Monday, January 25, 2016

Jazzing-Up the Campus with Ray Gariglio

This blog post was authored by Anne Myers, Library and Information Studies practicum student at the Martha Blakeney Hodges Special Collections and University Archives, December 2015.
Ray Gariglio, 1975

Raymond J. Gariglio came to UNCG in 1966 as a Professor of Music and became the bandmaster for all UNCG performing band ensembles, many of which he founded himself. In 1969, he established the UNCG Jazz Ensemble, the first university-accredited jazz ensemble in North Carolina, and by 1983, his tireless work in the field had laid the groundwork for the development and debut of UNCG's Miles Davis Jazz Program to begin offering undergraduate degrees. In addition to developing funding and support for the program, including beginning a series of benefit concerts in 1974 funding the university's first Jazz Scholarship Fund, Gariglio also personally designed and developed the curriculum for the new program's teaching of Band Literature, Clarinet Performance, Instrumental Methods, Jazz Arrangement, Jazz Ensembles, Jazz Improvisation, and Wind Ensembles, laying the foundation for faculty to come to improve upon.

Gariglio's musical career did not begin with the university, however; he earned three separate Bachelor of Music degrees from the American Conservatory of Music (now, sadly, no longer in operation), one each in the fields of Theory and Clarinet Performance in 1952, and one in Composition in 1955. He earned his Masters of Music from Northwestern University, after which point, he entered the military during the Korean War, serving as the Band Director and clarinetist for the 89th Army Band until his honorable discharge in 1960.



A native of Illinois, Gariglio established himself as a premier clarinetist and musician in both the classical and jazz worlds of Chicago in the 1960s, performing as first clarinet and featured soloist for such major ensembles as the Lyric Opera Company of Chicago and the Chicago Little Symphony, the latter company touring all over North America. After touring extensively throughout the U.S. as a soloist, he relocated to North Carolina to begin his work with UNCG, where he founded and performed in various faculty and professional groups, including the East Wind Quintet, the Dixieland Band, the Ray Gariglio Jazz Quartet, and the University Commencement Band, all incorporating members of UNCG faculty and local artists. A great deal of the sheet music collection now held by the Martha Blakeney Hodges Special Collections & University Archives dates from this time period, and features arrangements and original compositions by Gariglio designed for performance by either student ensembles or his own artistic groups.

Not content with limiting his touring to the United States, Gariglio also took his teaching prowess abroad, serving as an instructor and performer for the Holy Trinity Music School's summer music camp in Leogane, Haiti, where he gave private lessons, tutoring in the clarinet as well as leading ensemble performances. Gariglio visited Haiti to teach at the camp multiple times from 1974 through the mid 1980s, and several of his original compositions and arrangements in the university's collection feature music written specifically for the Haitian Philharmonic Orchestra, as well as many that were based on native Haitian musical themes that he encountered there.

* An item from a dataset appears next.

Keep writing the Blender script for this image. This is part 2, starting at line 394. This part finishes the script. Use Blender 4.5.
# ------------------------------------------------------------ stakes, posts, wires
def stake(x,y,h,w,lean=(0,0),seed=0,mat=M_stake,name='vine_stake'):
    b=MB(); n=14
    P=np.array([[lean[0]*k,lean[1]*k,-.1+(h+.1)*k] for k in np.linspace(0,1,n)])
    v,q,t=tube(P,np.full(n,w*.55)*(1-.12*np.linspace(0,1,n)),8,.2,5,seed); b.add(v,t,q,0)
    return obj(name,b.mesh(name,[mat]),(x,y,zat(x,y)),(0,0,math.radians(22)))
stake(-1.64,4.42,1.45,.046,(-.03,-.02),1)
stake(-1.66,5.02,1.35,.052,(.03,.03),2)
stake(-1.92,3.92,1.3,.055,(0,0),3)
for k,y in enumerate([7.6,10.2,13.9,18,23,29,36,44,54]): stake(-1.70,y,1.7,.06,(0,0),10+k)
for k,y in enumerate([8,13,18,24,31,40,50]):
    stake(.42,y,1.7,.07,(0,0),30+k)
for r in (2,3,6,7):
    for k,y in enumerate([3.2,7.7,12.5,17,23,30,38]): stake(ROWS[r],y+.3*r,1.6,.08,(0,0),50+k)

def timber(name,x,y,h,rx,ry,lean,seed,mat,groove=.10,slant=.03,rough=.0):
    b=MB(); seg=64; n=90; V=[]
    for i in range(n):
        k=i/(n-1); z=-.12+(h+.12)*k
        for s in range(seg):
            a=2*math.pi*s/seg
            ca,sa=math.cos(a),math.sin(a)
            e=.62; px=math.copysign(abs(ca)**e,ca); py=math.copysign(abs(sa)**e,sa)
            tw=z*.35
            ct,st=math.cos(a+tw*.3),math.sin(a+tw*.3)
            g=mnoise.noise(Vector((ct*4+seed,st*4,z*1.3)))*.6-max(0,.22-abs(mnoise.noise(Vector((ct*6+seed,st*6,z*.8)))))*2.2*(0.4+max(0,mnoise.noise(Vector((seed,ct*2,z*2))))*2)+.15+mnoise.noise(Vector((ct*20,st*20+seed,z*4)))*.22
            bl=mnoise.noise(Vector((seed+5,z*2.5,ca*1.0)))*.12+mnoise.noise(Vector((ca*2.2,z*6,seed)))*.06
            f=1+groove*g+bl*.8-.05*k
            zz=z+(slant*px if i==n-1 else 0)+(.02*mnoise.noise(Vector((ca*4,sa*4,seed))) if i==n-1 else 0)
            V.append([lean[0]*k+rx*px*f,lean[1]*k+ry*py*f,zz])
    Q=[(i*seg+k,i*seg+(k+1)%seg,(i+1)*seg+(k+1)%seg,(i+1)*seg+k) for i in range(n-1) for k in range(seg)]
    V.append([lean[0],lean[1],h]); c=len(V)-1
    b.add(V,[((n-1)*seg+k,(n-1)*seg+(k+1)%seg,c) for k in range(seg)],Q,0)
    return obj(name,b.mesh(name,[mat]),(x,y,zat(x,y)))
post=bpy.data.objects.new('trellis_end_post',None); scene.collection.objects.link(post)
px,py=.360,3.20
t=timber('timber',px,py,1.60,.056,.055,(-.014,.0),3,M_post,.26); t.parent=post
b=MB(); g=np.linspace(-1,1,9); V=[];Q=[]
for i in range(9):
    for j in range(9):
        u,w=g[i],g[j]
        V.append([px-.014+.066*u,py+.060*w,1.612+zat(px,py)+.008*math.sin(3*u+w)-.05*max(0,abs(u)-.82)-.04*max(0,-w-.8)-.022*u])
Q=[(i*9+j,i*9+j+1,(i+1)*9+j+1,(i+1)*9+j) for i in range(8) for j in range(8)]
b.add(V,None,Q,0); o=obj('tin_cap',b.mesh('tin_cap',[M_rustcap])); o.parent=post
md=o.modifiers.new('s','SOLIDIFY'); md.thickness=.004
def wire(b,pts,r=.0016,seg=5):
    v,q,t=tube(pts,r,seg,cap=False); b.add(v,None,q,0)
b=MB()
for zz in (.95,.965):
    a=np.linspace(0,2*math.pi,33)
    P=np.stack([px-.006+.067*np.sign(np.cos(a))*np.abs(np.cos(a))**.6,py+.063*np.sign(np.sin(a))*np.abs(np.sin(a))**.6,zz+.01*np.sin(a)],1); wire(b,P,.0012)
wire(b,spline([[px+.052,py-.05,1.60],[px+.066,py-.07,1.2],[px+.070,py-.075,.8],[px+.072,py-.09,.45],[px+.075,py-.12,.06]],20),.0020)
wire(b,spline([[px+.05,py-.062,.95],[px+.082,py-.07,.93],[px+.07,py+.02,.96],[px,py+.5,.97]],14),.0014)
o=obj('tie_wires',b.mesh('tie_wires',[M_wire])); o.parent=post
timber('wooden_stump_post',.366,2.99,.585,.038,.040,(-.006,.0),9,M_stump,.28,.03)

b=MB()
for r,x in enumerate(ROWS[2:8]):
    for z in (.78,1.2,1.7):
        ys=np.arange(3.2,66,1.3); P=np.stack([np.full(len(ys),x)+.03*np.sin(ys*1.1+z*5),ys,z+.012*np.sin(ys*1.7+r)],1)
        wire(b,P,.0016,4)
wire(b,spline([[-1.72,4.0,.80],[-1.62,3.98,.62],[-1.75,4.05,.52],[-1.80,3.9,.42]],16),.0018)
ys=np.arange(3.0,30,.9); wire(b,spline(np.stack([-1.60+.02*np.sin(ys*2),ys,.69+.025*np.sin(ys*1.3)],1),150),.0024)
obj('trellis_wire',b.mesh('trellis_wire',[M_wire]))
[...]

As a member of the Greensboro musical community, Gariglio was also heavily involved in its performance and musical landscape for his entire residency, up until his death in 2003. His various performing ensembles were frequent staples of Greensboro society, performing at country clubs, benefit events, and community concerts, as well as acting as a soloist for many local high school and children's festival band performances.


The Martha Blakeney Hodges Special Collections & University Archives is proud to house the donated collection of Raymond J. Gariglio, an expansive collection of sheet music, handwritten musical manuscripts, and personal papers from one of the University's most beloved music faculty.
Having left a lasting legacy of students taught, ensembles founded, and UNCG's jazz department itself created and thriving, Gariglio's influence is still heavily felt in the Greensboro music landscape today.